== MATERIAL PROVIDED ==

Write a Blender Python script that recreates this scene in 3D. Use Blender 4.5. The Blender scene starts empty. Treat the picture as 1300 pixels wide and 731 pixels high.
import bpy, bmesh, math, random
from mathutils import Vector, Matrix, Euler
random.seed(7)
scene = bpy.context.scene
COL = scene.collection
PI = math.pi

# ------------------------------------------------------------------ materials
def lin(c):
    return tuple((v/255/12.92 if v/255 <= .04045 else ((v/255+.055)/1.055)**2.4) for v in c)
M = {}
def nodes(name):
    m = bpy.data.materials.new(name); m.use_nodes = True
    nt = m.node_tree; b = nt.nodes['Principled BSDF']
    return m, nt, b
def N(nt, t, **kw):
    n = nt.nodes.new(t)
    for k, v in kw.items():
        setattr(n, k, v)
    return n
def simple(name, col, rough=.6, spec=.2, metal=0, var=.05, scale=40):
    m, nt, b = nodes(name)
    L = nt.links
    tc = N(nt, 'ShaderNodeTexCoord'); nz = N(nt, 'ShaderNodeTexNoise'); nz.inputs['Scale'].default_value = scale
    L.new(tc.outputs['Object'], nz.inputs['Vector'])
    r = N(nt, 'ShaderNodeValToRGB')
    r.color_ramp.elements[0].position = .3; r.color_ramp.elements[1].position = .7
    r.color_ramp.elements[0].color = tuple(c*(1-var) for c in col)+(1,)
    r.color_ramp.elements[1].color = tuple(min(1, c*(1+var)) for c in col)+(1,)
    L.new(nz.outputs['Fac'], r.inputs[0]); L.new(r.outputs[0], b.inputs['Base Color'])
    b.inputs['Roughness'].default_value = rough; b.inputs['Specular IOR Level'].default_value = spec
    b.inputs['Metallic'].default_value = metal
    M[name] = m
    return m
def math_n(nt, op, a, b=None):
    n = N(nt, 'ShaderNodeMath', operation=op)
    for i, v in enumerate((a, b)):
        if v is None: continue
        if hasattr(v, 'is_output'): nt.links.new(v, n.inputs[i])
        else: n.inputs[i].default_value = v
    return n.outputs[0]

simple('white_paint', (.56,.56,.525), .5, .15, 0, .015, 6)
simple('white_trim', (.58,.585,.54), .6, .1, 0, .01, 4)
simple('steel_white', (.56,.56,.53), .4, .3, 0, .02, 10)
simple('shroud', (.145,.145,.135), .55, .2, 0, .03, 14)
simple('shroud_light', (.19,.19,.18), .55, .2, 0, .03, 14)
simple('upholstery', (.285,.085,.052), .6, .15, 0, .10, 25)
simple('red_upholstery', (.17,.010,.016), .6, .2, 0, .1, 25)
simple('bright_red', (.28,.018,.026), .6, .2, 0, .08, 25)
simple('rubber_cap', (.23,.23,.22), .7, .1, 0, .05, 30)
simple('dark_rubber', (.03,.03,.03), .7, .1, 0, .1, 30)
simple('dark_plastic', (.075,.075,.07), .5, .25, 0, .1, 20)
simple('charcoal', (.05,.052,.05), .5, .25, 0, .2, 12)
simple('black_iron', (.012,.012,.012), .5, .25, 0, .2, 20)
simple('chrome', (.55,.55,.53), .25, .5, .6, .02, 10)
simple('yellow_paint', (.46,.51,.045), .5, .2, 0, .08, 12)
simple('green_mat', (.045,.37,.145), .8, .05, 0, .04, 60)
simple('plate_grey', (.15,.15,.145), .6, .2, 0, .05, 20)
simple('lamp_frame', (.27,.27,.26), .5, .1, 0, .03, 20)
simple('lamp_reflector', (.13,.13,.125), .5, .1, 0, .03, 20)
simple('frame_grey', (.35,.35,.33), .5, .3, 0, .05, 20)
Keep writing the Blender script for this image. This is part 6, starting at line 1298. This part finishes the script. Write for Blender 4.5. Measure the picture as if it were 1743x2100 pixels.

===

Lines that include the word "this" are to be extracted from the data above.

▶ [EXERCISE SOLUTION]
Write a Blender Python script that recreates this scene in 3D. Use Blender 4.5. The Blender scene starts empty. Treat the picture as 1300 pixels wide and 731 pixels high.
Keep writing the Blender script for this image. This is part 6, starting at line 1298. This part finishes the script. Write for Blender 4.5. Measure the picture as if it were 1743x2100 pixels.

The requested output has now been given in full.